**WHAT THE TASK ASKS:**
Type out every line below exactly as it reads.
◆ ◆ ◆ ◆ ◆
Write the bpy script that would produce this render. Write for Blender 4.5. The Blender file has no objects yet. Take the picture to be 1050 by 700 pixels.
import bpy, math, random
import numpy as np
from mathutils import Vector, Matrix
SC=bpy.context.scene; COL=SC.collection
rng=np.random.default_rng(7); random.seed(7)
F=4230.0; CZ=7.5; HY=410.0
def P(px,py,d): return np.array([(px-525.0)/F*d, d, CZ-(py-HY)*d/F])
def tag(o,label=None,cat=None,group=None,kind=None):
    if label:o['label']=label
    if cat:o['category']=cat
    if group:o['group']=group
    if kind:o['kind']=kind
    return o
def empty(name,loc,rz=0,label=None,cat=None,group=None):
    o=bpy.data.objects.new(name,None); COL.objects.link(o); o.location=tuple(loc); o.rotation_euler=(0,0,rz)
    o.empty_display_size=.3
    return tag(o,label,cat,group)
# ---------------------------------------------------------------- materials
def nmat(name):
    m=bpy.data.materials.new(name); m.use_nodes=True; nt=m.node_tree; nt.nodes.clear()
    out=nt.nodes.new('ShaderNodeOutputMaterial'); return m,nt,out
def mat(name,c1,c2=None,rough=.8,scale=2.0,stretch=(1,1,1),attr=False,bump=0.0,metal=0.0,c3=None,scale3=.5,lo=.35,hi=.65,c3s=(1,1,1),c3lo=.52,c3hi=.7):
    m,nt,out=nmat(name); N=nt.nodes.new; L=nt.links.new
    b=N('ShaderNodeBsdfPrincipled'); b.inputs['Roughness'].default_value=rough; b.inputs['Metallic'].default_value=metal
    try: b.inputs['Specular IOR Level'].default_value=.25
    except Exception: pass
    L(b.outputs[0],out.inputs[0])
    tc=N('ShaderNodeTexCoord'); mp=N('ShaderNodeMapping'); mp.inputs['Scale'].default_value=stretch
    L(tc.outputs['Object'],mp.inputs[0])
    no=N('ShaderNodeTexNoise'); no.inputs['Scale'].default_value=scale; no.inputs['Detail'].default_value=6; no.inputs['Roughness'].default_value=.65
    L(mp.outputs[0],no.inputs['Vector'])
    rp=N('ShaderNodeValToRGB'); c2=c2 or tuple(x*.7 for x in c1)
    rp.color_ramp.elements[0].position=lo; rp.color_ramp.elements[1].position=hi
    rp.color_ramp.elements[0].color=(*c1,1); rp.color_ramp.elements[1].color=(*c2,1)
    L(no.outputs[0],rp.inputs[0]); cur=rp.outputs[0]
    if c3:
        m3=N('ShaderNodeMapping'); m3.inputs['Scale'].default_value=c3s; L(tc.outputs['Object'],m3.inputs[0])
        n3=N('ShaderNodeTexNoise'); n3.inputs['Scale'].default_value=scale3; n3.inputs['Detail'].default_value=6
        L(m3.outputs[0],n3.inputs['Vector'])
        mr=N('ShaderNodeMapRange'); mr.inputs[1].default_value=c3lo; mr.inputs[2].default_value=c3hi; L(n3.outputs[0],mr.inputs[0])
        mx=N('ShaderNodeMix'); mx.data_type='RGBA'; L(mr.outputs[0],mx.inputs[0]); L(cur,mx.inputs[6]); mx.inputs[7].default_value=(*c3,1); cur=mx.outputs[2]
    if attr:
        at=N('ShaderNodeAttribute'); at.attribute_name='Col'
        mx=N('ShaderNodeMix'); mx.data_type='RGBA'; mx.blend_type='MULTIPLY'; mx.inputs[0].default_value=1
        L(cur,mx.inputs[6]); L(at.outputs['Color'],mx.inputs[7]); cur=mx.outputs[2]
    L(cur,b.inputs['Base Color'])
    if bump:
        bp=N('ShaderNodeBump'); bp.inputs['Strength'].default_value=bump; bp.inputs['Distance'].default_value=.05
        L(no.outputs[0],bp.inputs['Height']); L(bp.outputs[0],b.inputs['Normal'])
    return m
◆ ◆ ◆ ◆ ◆
**FULL OUTPUT:**
Write the bpy script that would produce this render. Write for Blender 4.5. The Blender file has no objects yet. Take the picture to be 1050 by 700 pixels.
import bpy, math, random
import numpy as np
from mathutils import Vector, Matrix
SC=bpy.context.scene; COL=SC.collection
rng=np.random.default_rng(7); random.seed(7)
F=4230.0; CZ=7.5; HY=410.0
def P(px,py,d): return np.array([(px-525.0)/F*d, d, CZ-(py-HY)*d/F])
def tag(o,label=None,cat=None,group=None,kind=None):
    if label:o['label']=label
    if cat:o['category']=cat
    if group:o['group']=group
    if kind:o['kind']=kind
    return o
def empty(name,loc,rz=0,label=None,cat=None,group=None):
    o=bpy.data.objects.new(name,None); COL.objects.link(o); o.location=tuple(loc); o.rotation_euler=(0,0,rz)
    o.empty_display_size=.3
    return tag(o,label,cat,group)
# ---------------------------------------------------------------- materials
def nmat(name):
    m=bpy.data.materials.new(name); m.use_nodes=True; nt=m.node_tree; nt.nodes.clear()
    out=nt.nodes.new('ShaderNodeOutputMaterial'); return m,nt,out
def mat(name,c1,c2=None,rough=.8,scale=2.0,stretch=(1,1,1),attr=False,bump=0.0,metal=0.0,c3=None,scale3=.5,lo=.35,hi=.65,c3s=(1,1,1),c3lo=.52,c3hi=.7):
    m,nt,out=nmat(name); N=nt.nodes.new; L=nt.links.new
    b=N('ShaderNodeBsdfPrincipled'); b.inputs['Roughness'].default_value=rough; b.inputs['Metallic'].default_value=metal
    try: b.inputs['Specular IOR Level'].default_value=.25
    except Exception: pass
    L(b.outputs[0],out.inputs[0])
    tc=N('ShaderNodeTexCoord'); mp=N('ShaderNodeMapping'); mp.inputs['Scale'].default_value=stretch
    L(tc.outputs['Object'],mp.inputs[0])
    no=N('ShaderNodeTexNoise'); no.inputs['Scale'].default_value=scale; no.inputs['Detail'].default_value=6; no.inputs['Roughness'].default_value=.65
    L(mp.outputs[0],no.inputs['Vector'])
    rp=N('ShaderNodeValToRGB'); c2=c2 or tuple(x*.7 for x in c1)
    rp.color_ramp.elements[0].position=lo; rp.color_ramp.elements[1].position=hi
    rp.color_ramp.elements[0].color=(*c1,1); rp.color_ramp.elements[1].color=(*c2,1)
    L(no.outputs[0],rp.inputs[0]); cur=rp.outputs[0]
    if c3:
        m3=N('ShaderNodeMapping'); m3.inputs['Scale'].default_value=c3s; L(tc.outputs['Object'],m3.inputs[0])
        n3=N('ShaderNodeTexNoise'); n3.inputs['Scale'].default_value=scale3; n3.inputs['Detail'].default_value=6
        L(m3.outputs[0],n3.inputs['Vector'])
        mr=N('ShaderNodeMapRange'); mr.inputs[1].default_value=c3lo; mr.inputs[2].default_value=c3hi; L(n3.outputs[0],mr.inputs[0])
        mx=N('ShaderNodeMix'); mx.data_type='RGBA'; L(mr.outputs[0],mx.inputs[0]); L(cur,mx.inputs[6]); mx.inputs[7].default_value=(*c3,1); cur=mx.outputs[2]
    if attr:
        at=N('ShaderNodeAttribute'); at.attribute_name='Col'
        mx=N('ShaderNodeMix'); mx.data_type='RGBA'; mx.blend_type='MULTIPLY'; mx.inputs[0].default_value=1
        L(cur,mx.inputs[6]); L(at.outputs['Color'],mx.inputs[7]); cur=mx.outputs[2]
    L(cur,b.inputs['Base Color'])
    if bump:
        bp=N('ShaderNodeBump'); bp.inputs['Strength'].default_value=bump; bp.inputs['Distance'].default_value=.05
        L(no.outputs[0],bp.inputs['Height']); L(bp.outputs[0],b.inputs['Normal'])
    return m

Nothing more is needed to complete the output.